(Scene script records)

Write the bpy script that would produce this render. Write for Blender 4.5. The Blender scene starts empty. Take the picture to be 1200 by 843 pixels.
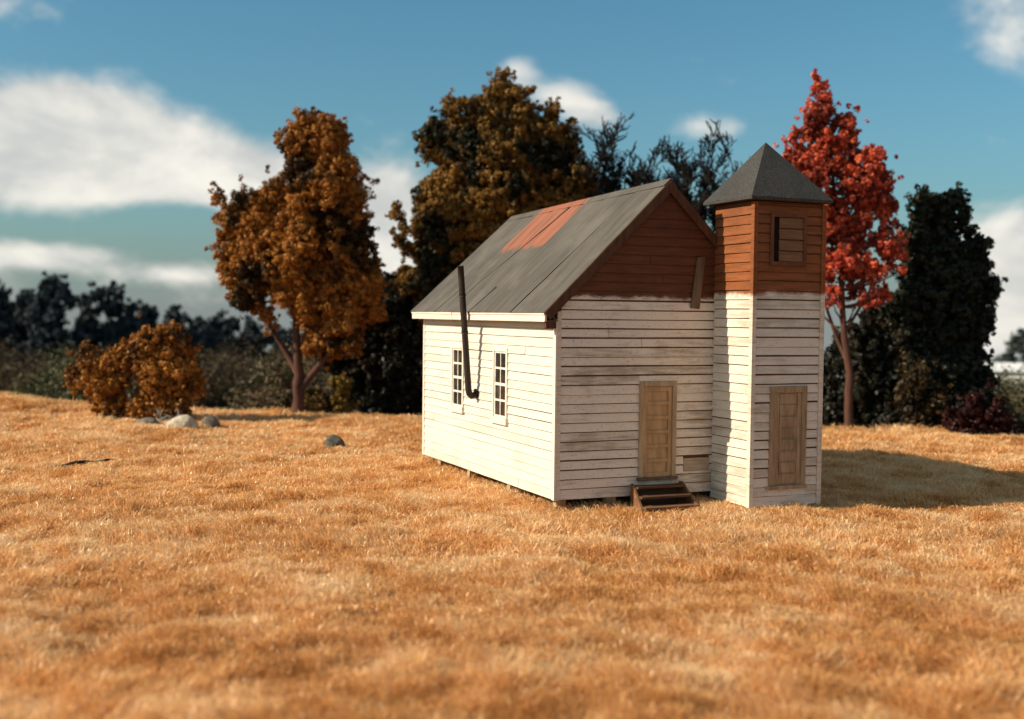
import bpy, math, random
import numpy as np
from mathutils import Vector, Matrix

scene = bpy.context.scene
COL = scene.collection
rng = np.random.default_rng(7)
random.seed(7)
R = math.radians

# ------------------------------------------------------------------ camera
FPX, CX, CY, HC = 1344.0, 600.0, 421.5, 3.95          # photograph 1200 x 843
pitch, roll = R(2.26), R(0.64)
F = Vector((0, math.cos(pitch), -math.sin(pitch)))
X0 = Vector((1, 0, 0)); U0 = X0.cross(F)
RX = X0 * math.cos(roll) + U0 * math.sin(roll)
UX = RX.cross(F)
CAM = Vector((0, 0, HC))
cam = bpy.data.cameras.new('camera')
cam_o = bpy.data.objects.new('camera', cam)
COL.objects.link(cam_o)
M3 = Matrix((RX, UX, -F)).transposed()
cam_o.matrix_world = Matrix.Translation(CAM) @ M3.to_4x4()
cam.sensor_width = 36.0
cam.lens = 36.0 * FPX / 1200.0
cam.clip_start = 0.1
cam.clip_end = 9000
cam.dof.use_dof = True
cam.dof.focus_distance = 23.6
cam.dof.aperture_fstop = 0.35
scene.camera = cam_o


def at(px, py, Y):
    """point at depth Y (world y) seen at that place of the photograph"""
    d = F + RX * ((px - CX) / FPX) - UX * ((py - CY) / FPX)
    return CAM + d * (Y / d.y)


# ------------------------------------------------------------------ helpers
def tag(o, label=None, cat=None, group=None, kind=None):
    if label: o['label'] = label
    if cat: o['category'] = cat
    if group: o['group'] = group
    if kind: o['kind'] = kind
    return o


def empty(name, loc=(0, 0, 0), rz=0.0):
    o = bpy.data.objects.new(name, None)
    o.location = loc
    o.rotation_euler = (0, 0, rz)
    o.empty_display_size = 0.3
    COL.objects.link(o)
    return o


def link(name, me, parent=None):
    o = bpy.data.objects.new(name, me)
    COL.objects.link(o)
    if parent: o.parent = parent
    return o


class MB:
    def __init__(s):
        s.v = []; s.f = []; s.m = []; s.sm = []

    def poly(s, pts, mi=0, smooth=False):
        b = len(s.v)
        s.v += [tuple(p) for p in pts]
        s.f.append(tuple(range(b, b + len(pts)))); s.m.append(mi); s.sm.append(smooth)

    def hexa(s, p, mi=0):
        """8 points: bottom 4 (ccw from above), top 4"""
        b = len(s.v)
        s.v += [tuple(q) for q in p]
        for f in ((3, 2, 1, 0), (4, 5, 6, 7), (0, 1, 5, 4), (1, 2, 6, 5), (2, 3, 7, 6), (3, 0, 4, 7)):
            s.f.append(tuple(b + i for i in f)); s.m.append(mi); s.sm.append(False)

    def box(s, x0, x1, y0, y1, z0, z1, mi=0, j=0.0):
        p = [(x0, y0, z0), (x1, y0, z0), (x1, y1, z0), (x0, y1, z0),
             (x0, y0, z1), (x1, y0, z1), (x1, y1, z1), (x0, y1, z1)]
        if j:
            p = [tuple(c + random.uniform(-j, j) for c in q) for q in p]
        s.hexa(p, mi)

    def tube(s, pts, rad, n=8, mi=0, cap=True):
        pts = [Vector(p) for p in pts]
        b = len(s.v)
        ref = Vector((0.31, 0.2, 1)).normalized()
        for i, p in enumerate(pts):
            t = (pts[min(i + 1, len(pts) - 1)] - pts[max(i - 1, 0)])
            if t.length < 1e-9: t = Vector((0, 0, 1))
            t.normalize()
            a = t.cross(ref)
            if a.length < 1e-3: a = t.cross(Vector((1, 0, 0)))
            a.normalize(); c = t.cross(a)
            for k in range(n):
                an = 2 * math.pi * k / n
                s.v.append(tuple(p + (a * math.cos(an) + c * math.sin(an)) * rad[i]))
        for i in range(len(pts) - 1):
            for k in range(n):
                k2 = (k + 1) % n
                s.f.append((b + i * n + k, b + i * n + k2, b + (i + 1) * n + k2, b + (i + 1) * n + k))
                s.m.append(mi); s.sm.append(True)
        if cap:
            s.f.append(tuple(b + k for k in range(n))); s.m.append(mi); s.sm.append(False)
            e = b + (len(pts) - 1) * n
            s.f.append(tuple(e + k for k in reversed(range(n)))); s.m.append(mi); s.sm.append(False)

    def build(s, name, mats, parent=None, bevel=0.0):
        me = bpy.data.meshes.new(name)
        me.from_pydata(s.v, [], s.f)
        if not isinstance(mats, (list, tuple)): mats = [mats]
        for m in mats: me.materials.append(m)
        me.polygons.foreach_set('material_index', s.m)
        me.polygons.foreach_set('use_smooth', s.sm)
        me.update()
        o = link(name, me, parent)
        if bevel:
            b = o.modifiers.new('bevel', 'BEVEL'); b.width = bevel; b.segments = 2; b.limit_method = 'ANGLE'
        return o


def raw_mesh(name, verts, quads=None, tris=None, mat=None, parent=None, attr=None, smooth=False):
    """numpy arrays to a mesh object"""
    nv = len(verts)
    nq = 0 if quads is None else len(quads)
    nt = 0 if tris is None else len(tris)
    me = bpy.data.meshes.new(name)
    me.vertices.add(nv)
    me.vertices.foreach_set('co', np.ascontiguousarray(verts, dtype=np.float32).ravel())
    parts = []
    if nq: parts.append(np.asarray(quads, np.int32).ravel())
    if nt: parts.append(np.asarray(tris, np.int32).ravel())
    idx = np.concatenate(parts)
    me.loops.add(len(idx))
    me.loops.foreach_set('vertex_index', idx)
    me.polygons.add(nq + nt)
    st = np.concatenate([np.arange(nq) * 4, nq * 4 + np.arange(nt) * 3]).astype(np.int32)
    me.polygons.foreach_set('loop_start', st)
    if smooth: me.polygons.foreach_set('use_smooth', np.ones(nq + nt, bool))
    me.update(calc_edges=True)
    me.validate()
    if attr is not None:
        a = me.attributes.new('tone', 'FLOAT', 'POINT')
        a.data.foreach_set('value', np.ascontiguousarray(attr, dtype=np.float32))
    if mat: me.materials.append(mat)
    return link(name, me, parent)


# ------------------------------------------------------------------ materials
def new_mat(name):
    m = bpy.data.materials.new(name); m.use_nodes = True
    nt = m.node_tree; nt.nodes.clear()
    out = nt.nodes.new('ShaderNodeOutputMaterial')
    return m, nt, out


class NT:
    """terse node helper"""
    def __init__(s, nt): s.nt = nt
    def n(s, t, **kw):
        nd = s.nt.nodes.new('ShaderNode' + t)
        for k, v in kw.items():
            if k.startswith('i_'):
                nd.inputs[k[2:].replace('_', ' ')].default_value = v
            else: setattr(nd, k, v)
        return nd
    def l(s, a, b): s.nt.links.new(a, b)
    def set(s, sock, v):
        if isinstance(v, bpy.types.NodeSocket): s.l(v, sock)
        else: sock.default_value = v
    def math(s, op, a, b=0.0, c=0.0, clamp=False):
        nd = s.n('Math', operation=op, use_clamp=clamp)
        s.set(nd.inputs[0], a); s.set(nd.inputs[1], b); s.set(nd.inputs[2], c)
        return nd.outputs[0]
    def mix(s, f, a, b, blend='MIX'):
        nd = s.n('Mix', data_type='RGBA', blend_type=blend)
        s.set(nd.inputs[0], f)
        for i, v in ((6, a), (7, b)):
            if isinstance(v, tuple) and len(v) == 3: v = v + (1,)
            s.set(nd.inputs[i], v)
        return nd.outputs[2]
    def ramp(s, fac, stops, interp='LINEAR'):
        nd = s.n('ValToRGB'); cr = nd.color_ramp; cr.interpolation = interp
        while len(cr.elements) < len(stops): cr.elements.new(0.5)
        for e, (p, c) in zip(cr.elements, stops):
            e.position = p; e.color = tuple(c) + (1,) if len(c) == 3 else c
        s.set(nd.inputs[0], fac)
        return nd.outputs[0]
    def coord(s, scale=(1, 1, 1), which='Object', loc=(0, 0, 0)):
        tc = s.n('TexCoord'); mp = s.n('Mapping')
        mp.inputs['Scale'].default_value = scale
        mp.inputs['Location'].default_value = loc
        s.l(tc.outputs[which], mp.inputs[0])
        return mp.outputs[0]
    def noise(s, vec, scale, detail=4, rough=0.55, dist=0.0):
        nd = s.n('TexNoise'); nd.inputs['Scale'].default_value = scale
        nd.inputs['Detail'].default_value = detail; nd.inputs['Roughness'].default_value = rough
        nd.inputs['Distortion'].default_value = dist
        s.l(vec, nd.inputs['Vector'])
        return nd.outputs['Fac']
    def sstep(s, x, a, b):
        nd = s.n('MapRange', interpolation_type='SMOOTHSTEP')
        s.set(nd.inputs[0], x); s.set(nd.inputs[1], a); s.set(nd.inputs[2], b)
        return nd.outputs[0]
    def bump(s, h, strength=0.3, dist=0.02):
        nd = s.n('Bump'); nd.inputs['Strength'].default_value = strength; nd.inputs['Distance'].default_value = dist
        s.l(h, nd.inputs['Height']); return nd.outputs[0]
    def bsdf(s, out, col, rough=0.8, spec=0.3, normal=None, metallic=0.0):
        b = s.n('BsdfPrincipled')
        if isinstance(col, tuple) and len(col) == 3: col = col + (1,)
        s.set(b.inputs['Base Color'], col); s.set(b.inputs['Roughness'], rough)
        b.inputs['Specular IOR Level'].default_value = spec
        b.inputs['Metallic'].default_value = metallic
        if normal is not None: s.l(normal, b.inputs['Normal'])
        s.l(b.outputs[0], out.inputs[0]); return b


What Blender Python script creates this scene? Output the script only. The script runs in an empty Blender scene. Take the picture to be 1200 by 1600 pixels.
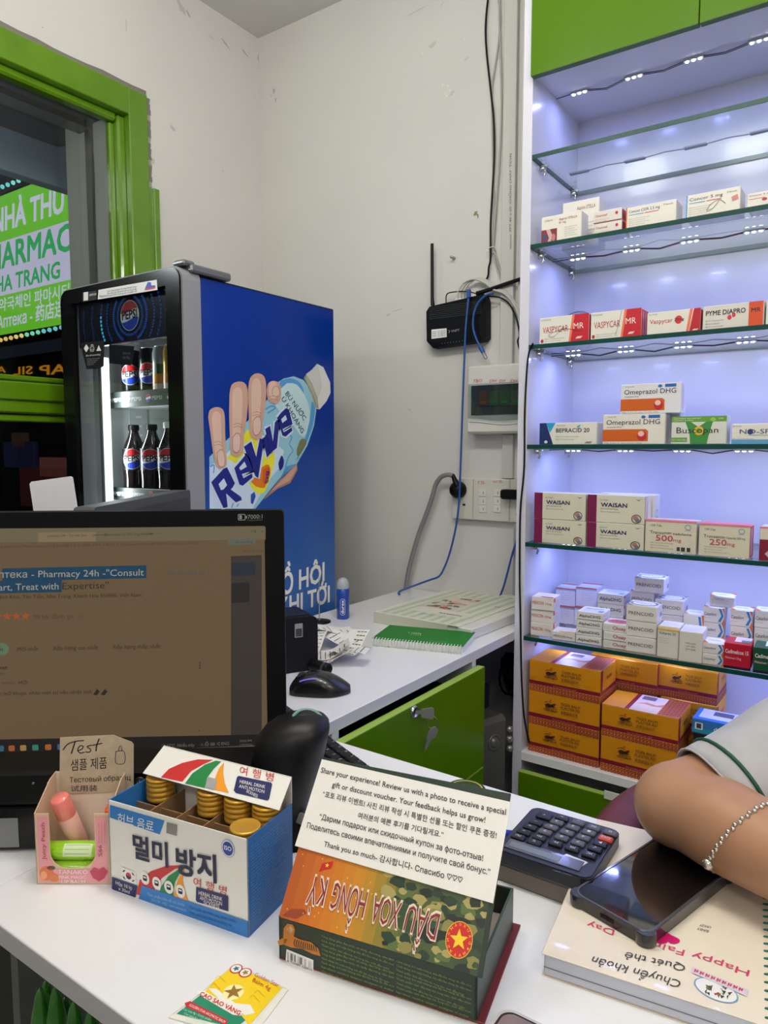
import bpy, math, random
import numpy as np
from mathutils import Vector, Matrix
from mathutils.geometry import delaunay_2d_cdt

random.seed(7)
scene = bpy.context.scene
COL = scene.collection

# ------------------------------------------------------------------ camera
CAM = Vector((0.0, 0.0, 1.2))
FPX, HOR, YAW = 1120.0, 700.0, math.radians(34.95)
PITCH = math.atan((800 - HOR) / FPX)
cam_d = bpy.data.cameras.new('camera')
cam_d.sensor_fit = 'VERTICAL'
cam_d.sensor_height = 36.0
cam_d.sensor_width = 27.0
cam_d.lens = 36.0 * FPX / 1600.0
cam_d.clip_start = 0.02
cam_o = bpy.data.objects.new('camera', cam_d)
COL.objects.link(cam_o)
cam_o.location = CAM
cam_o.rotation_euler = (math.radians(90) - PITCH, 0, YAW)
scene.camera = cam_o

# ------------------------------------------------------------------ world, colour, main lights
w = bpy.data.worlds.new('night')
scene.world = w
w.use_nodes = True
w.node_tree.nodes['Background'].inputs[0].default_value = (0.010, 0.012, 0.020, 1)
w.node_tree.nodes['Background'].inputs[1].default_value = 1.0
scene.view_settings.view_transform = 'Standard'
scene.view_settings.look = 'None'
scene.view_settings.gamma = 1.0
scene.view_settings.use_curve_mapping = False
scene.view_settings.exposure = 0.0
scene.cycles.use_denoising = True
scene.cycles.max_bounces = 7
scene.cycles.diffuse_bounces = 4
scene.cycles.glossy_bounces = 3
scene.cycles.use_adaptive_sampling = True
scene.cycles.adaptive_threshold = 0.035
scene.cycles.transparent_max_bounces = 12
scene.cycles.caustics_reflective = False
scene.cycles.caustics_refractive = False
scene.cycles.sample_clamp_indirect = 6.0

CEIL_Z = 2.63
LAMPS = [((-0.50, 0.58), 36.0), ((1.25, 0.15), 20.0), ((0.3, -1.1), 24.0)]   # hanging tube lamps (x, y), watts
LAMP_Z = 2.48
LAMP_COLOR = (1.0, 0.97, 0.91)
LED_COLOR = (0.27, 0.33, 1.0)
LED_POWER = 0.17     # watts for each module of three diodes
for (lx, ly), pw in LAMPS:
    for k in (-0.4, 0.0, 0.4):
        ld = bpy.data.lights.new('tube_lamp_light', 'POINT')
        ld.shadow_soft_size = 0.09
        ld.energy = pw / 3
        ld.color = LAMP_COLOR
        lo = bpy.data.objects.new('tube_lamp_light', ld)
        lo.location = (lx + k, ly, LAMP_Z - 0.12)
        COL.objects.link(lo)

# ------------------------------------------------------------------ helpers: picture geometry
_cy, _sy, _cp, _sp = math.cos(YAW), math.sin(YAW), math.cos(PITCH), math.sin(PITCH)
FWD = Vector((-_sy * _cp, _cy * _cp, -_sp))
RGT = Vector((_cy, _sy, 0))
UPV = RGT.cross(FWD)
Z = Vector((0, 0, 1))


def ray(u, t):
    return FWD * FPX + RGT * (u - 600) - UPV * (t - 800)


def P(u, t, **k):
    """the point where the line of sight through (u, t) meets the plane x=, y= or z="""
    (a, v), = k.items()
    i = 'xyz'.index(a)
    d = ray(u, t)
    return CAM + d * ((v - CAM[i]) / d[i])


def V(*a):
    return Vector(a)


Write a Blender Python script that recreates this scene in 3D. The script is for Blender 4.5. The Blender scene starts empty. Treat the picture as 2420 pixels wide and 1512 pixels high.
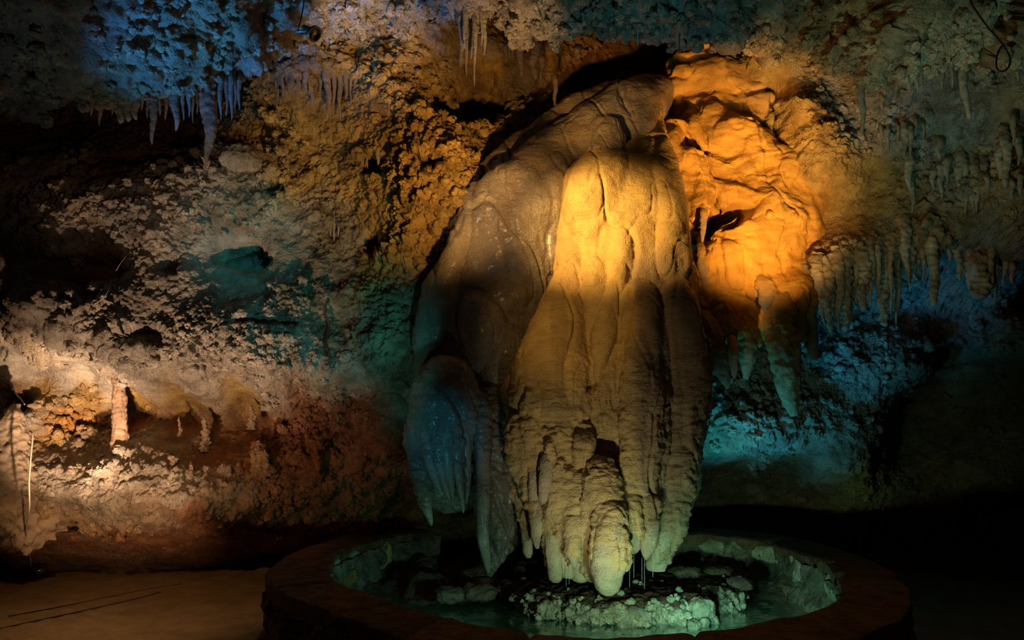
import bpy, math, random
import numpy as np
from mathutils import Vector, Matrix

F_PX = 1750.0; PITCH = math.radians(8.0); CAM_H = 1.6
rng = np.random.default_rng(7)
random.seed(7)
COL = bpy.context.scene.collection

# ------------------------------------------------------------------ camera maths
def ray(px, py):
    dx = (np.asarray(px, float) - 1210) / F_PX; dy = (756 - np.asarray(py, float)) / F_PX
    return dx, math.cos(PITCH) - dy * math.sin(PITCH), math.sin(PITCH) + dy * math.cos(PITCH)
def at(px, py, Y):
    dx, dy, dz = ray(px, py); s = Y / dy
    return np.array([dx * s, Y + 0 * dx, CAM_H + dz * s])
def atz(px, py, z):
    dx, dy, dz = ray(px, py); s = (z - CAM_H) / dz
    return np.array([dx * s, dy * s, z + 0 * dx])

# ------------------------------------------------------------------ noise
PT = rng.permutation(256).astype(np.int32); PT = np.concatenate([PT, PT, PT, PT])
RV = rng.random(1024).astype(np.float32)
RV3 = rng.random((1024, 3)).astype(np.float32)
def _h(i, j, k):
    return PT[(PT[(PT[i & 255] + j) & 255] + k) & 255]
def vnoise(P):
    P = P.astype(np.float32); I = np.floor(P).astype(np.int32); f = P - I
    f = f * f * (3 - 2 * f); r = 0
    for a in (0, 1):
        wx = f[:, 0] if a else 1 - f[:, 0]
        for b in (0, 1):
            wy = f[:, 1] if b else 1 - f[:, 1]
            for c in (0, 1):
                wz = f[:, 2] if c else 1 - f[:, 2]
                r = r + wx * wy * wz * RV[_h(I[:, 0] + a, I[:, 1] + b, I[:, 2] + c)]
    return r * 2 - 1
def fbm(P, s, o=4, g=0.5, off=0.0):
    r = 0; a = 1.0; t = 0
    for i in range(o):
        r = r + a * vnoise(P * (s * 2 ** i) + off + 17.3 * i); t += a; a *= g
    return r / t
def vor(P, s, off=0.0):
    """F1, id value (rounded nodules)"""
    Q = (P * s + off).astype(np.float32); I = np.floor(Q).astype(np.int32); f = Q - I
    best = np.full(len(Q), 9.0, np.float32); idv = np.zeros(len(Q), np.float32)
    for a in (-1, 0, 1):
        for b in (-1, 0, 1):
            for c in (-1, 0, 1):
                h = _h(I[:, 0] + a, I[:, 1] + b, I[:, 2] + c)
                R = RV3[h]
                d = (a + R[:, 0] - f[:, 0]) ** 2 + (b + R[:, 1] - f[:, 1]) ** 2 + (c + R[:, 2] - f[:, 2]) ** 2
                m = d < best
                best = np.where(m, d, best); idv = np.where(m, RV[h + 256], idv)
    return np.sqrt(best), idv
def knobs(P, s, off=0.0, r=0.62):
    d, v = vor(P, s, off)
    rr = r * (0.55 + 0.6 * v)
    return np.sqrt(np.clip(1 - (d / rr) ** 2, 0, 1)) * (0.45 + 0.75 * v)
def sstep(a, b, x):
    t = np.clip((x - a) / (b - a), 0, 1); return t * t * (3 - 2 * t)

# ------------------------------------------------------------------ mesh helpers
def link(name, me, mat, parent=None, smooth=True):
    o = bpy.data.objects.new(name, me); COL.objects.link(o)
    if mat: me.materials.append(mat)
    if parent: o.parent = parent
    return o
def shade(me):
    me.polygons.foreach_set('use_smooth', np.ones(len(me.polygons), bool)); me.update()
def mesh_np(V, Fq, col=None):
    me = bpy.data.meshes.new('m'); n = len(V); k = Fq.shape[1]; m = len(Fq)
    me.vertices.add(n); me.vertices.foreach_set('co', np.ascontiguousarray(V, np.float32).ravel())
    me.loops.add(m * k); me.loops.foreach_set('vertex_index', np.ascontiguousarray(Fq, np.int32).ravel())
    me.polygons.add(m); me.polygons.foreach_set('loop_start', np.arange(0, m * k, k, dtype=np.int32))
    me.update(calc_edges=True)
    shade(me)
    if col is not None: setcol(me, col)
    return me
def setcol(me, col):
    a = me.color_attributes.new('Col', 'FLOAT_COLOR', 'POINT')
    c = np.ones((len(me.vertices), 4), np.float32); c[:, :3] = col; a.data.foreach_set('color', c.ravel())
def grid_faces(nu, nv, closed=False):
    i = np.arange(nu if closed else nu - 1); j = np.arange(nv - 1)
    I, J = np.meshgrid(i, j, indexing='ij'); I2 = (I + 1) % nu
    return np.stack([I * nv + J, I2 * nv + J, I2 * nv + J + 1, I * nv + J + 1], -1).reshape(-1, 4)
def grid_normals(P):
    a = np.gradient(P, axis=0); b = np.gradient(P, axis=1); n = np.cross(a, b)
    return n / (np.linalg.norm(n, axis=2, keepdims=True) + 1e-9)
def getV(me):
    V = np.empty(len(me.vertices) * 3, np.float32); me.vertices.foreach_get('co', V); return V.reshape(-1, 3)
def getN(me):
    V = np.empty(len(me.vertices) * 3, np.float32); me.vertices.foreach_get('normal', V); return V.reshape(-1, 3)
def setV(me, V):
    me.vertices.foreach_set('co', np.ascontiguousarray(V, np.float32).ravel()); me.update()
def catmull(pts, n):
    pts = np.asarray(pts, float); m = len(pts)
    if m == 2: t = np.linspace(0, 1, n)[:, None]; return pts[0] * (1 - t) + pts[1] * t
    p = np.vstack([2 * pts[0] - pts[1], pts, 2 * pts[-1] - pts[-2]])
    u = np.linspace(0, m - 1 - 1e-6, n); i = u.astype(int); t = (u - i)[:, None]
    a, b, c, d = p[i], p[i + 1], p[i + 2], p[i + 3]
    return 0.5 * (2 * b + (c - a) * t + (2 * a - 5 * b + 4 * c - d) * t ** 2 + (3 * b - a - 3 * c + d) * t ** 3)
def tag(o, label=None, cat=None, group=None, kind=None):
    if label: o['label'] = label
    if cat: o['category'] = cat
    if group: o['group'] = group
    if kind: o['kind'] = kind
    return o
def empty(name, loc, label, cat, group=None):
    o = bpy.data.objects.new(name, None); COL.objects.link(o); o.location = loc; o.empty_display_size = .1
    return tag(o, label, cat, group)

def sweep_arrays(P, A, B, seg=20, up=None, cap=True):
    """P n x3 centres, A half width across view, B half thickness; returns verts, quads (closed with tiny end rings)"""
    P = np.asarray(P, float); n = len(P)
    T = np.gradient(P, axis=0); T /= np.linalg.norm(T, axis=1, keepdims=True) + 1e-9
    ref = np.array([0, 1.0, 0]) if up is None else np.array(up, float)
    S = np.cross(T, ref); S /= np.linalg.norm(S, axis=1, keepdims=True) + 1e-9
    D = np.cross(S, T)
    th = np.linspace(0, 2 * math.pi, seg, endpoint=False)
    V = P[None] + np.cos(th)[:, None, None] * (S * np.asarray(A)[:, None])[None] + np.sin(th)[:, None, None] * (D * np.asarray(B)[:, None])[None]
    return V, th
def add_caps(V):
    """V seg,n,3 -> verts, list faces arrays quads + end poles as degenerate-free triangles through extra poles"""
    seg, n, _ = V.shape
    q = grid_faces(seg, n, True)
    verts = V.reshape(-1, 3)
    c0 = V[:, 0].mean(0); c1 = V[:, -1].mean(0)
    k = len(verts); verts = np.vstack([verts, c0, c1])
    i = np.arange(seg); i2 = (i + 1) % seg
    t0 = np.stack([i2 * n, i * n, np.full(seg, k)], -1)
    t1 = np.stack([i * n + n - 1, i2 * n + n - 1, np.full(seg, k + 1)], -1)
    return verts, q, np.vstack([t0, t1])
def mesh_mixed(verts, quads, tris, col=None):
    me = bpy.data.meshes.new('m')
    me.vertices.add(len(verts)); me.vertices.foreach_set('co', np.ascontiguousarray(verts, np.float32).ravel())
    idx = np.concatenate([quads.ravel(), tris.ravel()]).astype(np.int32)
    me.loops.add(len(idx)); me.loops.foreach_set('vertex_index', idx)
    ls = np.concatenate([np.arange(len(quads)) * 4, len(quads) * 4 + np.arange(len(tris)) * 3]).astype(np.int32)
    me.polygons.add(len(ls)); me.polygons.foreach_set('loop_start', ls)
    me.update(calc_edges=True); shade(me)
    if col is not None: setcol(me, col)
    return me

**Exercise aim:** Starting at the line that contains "Write a Blender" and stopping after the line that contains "return np.array([dx * s, dy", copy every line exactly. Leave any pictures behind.

**The reply:**
Write a Blender Python script that recreates this scene in 3D. The script is for Blender 4.5. The Blender scene starts empty. Treat the picture as 2420 pixels wide and 1512 pixels high.
import bpy, math, random
import numpy as np
from mathutils import Vector, Matrix

F_PX = 1750.0; PITCH = math.radians(8.0); CAM_H = 1.6
rng = np.random.default_rng(7)
random.seed(7)
COL = bpy.context.scene.collection

# ------------------------------------------------------------------ camera maths
def ray(px, py):
    dx = (np.asarray(px, float) - 1210) / F_PX; dy = (756 - np.asarray(py, float)) / F_PX
    return dx, math.cos(PITCH) - dy * math.sin(PITCH), math.sin(PITCH) + dy * math.cos(PITCH)
def at(px, py, Y):
    dx, dy, dz = ray(px, py); s = Y / dy
    return np.array([dx * s, Y + 0 * dx, CAM_H + dz * s])
def atz(px, py, z):
    dx, dy, dz = ray(px, py); s = (z - CAM_H) / dz
    return np.array([dx * s, dy * s, z + 0 * dx])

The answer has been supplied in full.